• Given task
Find the lines below that contain the string "parts". Copy each one.
● ● ● ● ●
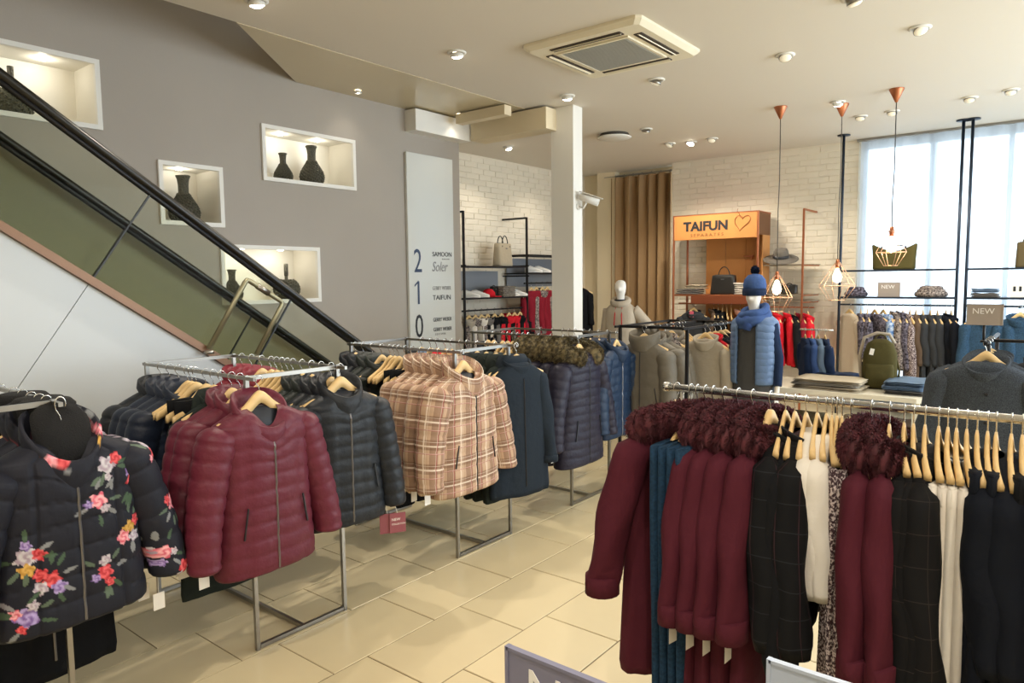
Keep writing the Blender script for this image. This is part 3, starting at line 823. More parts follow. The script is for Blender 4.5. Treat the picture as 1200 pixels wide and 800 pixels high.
def paint(me, mapping, flowers):
    at = me.color_attributes.new('print', 'FLOAT_COLOR', 'POINT')
    base = (.013, .014, .022)
    buf = []
    for vtx in me.vertices:
        u, v = mapping(vtx.co)
        c = base
        for (fu, fv, r, kind, ph) in flowers:
            du, dv = u - fu, v - fv
            if abs(du) > r * 1.6 or abs(dv) > r * 1.6: continue
            if kind[:4] == 'leaf':
                cu, cv = du * math.cos(ph) + dv * math.sin(ph), -du * math.sin(ph) + dv * math.cos(ph)
                if (cu / r) ** 2 + (cv / (r * .33)) ** 2 < 1 + .3 * noise2(u * 9, v * 9): c = LEAF[int(kind[4])]
                continue
            d_ = math.hypot(du, dv); an = math.atan2(dv, du)
            rr = r * (.82 + .16 * math.cos(5 * an + ph) + .1 * noise2(u * 14 + ph, v * 14))
            if d_ < rr:
                a_, b_ = FCOL[kind]
                k = cl(.5 + .5 * math.sin(d_ / r * 9 + an * 2 + ph) + .35 * noise2(u * 20, v * 20))
                c = tuple(x + (y - x) * k for x, y in zip(a_, b_))
        buf += [c[0], c[1], c[2], 1]
    at.data.foreach_set('color', buf)
def plush(dense):
    m = MB().lathe([(.068, -.17), (.082, -.10), (.09, -.04), (.092, -.012), (.075, .006), (.04, .01), (.0, .008)], 28)
    if dense: m.v = [(x * .8 - .004, y, z - .165 * (max(0, .5 + x / .18)) ** 1.6) for x, y, z in m.v]
    return m
def make_floral(key, d, amp, seg, dense):
    L = .76
    t, fr = torso(L, .215, .245, d, pitch=.09, amp=amp, seg=seg, vseam=(.58,), waist=.005, vdrop=.10 if dense else 0)
    if dense:
        # finer rows so the print reads
        pass
    sl = {s_: sleeve(s_, .185, -.18, .52, .09, .066, .14, d * .95, .09, amp, seg=64 if dense else 20) for s_ in (1, -1)}
    ck = collar(-.115, .095, .08, .10, .17 if dense else .10, .3, .012)
    tm = t.mesh('body', None); am = sl[1].mesh('sleeve', None); bm_ = sl[-1].mesh('sleeve', None); cm = ck.mesh('collar', None)
    if dense:
        for me, cuts in ((tm, 2), (am, 2), (bm_, 2), (cm, 2)):
            b = bmesh.new(); b.from_mesh(me)
            bmesh.ops.subdivide_edges(b, edges=[e for e in b.edges if e.calc_length() < .06 and all(len(f.verts) < 8 for f in e.link_faces)], cuts=cuts, use_grid_fill=True)
            for f in b.faces: f.smooth = True
            b.to_mesh(me); b.free()
    fr_.seed(21)
    fl = []
    for (u, v) in ((.10, -.22), (.06, -.34), (.17, -.47), (-.16, -.48), (.07, -.60), (-.10, -.57), (-.17, -.68), (.2, -.3)): fl += cluster(u, v, 1.0)
    bk = []
    for i in range(10): bk += cluster(fr_.uniform(-.2, .2), fr_.uniform(-.7, -.2))
    paint(tm, lambda c: (c.y, c.z), fl)
    fs = []
    for (u, v) in ((.0, -.22), (.04, -.42), (-.03, -.60), (.04, -.68)): fs += cluster(u, v, .95)
    paint(am, lambda c: (c.y - .26 - c.x * .6, c.z), fs)
    paint(bm_, lambda c: (c.y + .26 + c.x * .6, c.z), [(q[0] * -1, q[1] - .04, q[2], q[3], q[4]) for q in fs[10:]])
    fc = cluster(-.07, -.17, .8) + cluster(.085, -.10, .7)
    paint(cm, lambda c: (c.y, c.z), fc)
    parts(key, ('body', tm, None, 0), ('sleeve', am, None, 0), ('sleeve', bm_, None, 0), ('collar', cm, None, 0),
          ('plush_lining', plush(dense), M_blackplush, 0),
          ('zip', zipper(fr, z0=int(len(fr) * .08)), M_zip, 0), *add_tag([], .30, -.74, off=7))
make_floral('floral_front', .105, .011, 120, True)
make_floral('floral', .05, .008, 48, False)

# hangers
def arm_z(y): return -.118 - .07 * (abs(y) / .2) ** 1.25 + .048 * math.exp(-(y / .06) ** 2)
def hanger_arm():
    rings = []
    for i in range(29):
        y = -.2 + .4 * i / 28; k = abs(y) / .2; z = arm_z(y); t_ = .005 + .004 * k; h = .017 + .003 * (1 - k); x = .018 * k * k
        rings.append([(x - t_, y, z - h), (x + t_, y, z - h), (x + t_ * 1.1, y, z), (x + t_ * .6, y, z + h), (x - t_ * .6, y, z + h), (x - t_ * 1.1, y, z)])
    return MB().loft(rings)
def hanger_hook(r=.0022):
    pts = [(0, .017 * math.cos(q), .002 + .017 * math.sin(q)) for q in [-.5 + (PI + .5) * k / 10 for k in range(11)]]
    pts += [(0, -.015, -.012), (0, -.004, -.026), (0, 0, -.04), (0, 0, -.078)]
    return MB().tube(pts, r, 5)
parts('hanger', ('arm', hanger_arm(), M_wood, 0), ('hook', hanger_hook(), M_chrome, 0))
def clip_bar():
    m = MB().box((0, 0, -.10), (.016, .34, .03), None, .006); return m
def clips():
    m = MB()
    for s_ in (-1, 1): m.box((0, s_ * .13, -.145), (.022, .028, .07), None, .004)
    return m
parts('wide_hanger', ('arm', MB().loft([[(x, y, arm_z(y) * 1.0 + z) for x, z in ((-.011, -.026), (.011, -.026), (.013, 0), (.008, .026), (-.008, .026), (-.013, 0))] for y in [-.2 + .4 * i / 28 for i in range(29)]]), M_wood, 0), ('hook', hanger_hook(), M_chrome, 0))

def put(key, name, label, cat, loc, rz=0.0, m=None, group=None, sx=1.0, sy=1.0, sz=1.0):
    r = thing(name, label, cat, loc, rz, group)
    r.scale = (sx, sy, sz)
    made = []
    for nm, me, main, sub in CUTS[key]:
        o = link(nm, me, made[sub - 1] if sub else r); made.append(o)
        if main and m:
            if not me.materials: me.materials.append(None)
            o.material_slots[0].link = 'OBJECT'; o.material_slots[0].material = MATS[m]
    return r

# ================================================================ racks
RZ = 1.235
def rack(name, label, cat, x0, x1, y0, y1, z, m, over=.07, mid=True):
    c = ((x0 + x1) / 2, (y0 + y1) / 2)
    t = thing(name, label, cat, (c[0], c[1], 0))
    W = .018
    def b(nm, a, bb, w_=W):
        MB().bar((a[0] - c[0], a[1] - c[1], a[2]), (bb[0] - c[0], bb[1] - c[1], bb[2]), w_).build(nm, m, t)
    for x in (x0, x1):
        for y in (y0, y1): b('post', (x, y, 0.0), (x, y, z + .012))
        b('end_bar', (x, y0 + .012, z), (x, y1 - .012, z)); b('foot_bar', (x, y0 + .012, .014), (x, y1 - .012, .014))
    for y in (y0, y1): b('rail', (x0 - .03, y, z), (x1 + over, y, z), .015)
    if mid: b('base_bar', (x0 + .012, (y0 + y1) / 2, .014), (x1 - .012, (y0 + y1) / 2, .014))
    return t

HGROUP = {}
def run(rail, end, origin, axis, rz, items, group, rzj=.05, hz=RZ, auto=0.0, hsy=1.0):
    """hang a row: items = (offset along the rail, cut, material, garment name, category, description or None for a bare hanger, options)"""
    cnt = {}; seen = {}
    for it in items: cnt[it[5]] = cnt.get(it[5], 0) + 1
    hn = 0; last = None
    for it in items:
        pos, key, m, name, cat, desc = it[:6]; op = it[6] if len(it) > 6 else {}
        loc = (origin[0] + pos, origin[1], hz) if axis == 'x' else (origin[0], origin[1] + pos, hz)
        a = rz + rnd.uniform(-rzj, rzj) + op.get('tw', auto * -pos / 2.4)
        seen[desc] = seen.get(desc, 0) + 1
        if desc:
            lab = f"{desc} on {rail}" if cnt[desc] == 1 else f"{ORD[seen[desc]]} {desc} from {end} on {rail}"
            put(key, name, lab, cat, (loc[0], loc[1] + op.get('dy', 0), loc[2]), a, m, group, op.get('sx', 1), op.get('sy', 1), op.get('sz', 1))
        if op.get('hanger', True):
            hn += 1
            put('wide_hanger' if op.get('wide') else 'hanger', 'hanger', f"{ORD[hn]} wooden hanger from {end} of {rail}", 'hanger', (loc[0], loc[1], loc[2]), a, None, 'wooden hangers on ' + rail, 1.0, hsy, 1.0 - op.get('hup', 0) * 6)

X0, X1 = -3.75, -2.81
rack('clothes_rack', 'chrome clothes rack of flowered puffer jackets at the left edge', 'clothes rack', X0, X1, .41, .92, RZ, M_steel)
rack('clothes_rack', 'chrome clothes rack of maroon and black puffer jackets beside the escalator', 'clothes rack', X0, X1, 1.665, 2.15, RZ, M_steel)
rack('clothes_rack', 'chrome clothes rack of plaid jackets and green coats, second from the maroon jackets', 'clothes rack', X0, X1, 2.99, 3.49, RZ, M_steel)
rack('clothes_rack', 'chrome clothes rack of fur-hooded purple coats in front of the pillar', 'clothes rack', X0, X1, 4.21, 4.74, RZ, M_steel)
XF = -2.745
PJ, CO, TR = 'puffer jacket', 'coat', 'trousers'
hang = 'hanger'
# rail of flowered jackets
run('the flowered jacket rail', 'the aisle', (XF, .92), 'x', 0, [
    (0, 'floral_front', 'flower_print', 'puffer_jacket', PJ, 'navy puffer jacket printed with flowers, black plush collar', {'hup': -.07}),
    (-.13, 'floral', 'flower_print', 'puffer_jacket', PJ, 'thin-pressed flower-print puffer jacket'), (-.20, 'floral', 'flower_print', 'puffer_jacket', PJ, 'thin-pressed flower-print puffer jacket'),
    (-.28, 'long_coat', 'black_cloth', 'coat', CO, 'long black coat showing below the flower jacket', {'sz': 1.1}),
    (-.37, 'floral', 'flower_print', 'puffer_jacket', PJ, 'thin-pressed flower-print puffer jacket'),
    (-.47, 'long_coat', 'black_cloth', 'coat', CO, 'long black coat hanging far back'), (-.62, '', '', '', '', None), (-.68, '', '', '', '', None), (-.75, '', '', '', '', None)], 'flowered jackets on the left rack')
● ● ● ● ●
• Written answer
Keep writing the Blender script for this image. This is part 3, starting at line 823. More parts follow. The script is for Blender 4.5. Treat the picture as 1200 pixels wide and 800 pixels high.
    parts(key, ('body', tm, None, 0), ('sleeve', am, None, 0), ('sleeve', bm_, None, 0), ('collar', cm, None, 0),
parts('hanger', ('arm', hanger_arm(), M_wood, 0), ('hook', hanger_hook(), M_chrome, 0))
parts('wide_hanger', ('arm', MB().loft([[(x, y, arm_z(y) * 1.0 + z) for x, z in ((-.011, -.026), (.011, -.026), (.013, 0), (.008, .026), (-.008, .026), (-.013, 0))] for y in [-.2 + .4 * i / 28 for i in range(29)]]), M_wood, 0), ('hook', hanger_hook(), M_chrome, 0))